Dans ce lourd palmarès, la partie civile tient à souligner l’existence d’une condamnation pour exhibition sexuelle. Dans le cas de cette agression sexuelle, l’infraction est caractérisée, le récit de A., la jeune victime, corroboré par celui de son amie, auquel s’ajoute la vidéosurveillance. « A. a été un peu choquée sur le moment, elle y a beaucoup pensé. Pourquoi moi ? c’est la question qui est revenue dans sa tête, un classique pour une mineure victime d’agression sexuelle. Elle a aussi exprimé que c’est du passé, mais demande une interdiction de contact et a formulé une demande d’indemnité pour préjudice psychologique. »

La procureure détaille à son tour chaque élément conduisant à reconnaître la responsabilité du prévenu. « Ces faits n’arrivent pas par hasard : pendant vingt minutes, il a eu un comportement agressif, insultant envers les femmes. » Elle s’inquiète de son positionnement sur les faits : il se dédouane sur sa consommation excessive d’alcool, il ne se remet pas en cause, n’a pas beaucoup de recul.
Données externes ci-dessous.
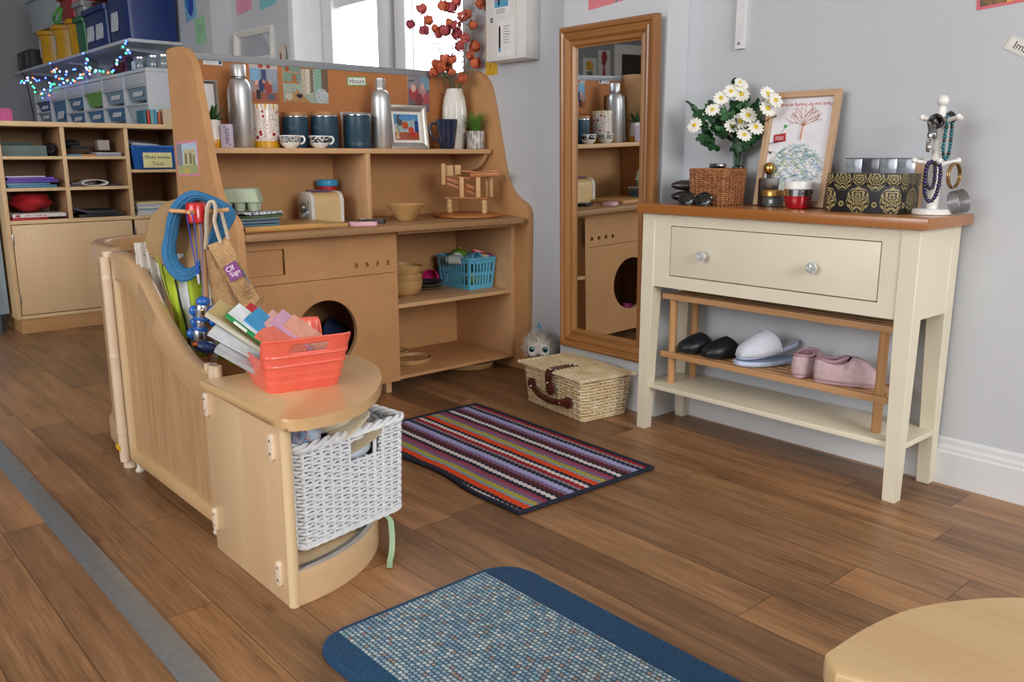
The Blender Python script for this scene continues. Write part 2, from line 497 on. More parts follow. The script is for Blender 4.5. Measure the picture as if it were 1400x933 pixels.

Elle requiert une peine de quatre mois avec mandat de dépôt et la révocation de son sursis probatoire à hauteur de trois mois.

« Je suis interloqué par la façon dont le ministère public claironne l’évidence », s’étonne la défense. « Mon client est capable d’expliquer qu’il a importuné, mais sur l’agression il n’en a aucun souvenir. » Il s’interroge sur la réalisation a posteriori de la victime d’avoir été touché au niveau de la poitrine, le manque de visibilité du policier pour distinguer où la main du prévenu s’est posée. « Notre cerveau a une capacité à conclure les espaces, il fait la jonction comme au cinéma. » Oui, son client a eu une attitude agressive, mais est-elle à caractère sexuel ? Il s’insurge enfin contre le rappel de cette condamnation pour exhibition sexuelle, sans rapport, puisque son client avait été interpellé en train d’uriner sur la voie publique. Il suggère la requalification des faits.

Monsieur B. conteste jusqu’au bout mais fait part de ses regrets à la jeune victime, absente de l’audience. Il est condamné à deux mois d’emprisonnement aménageables et ne sera pas inscrit au Fijais.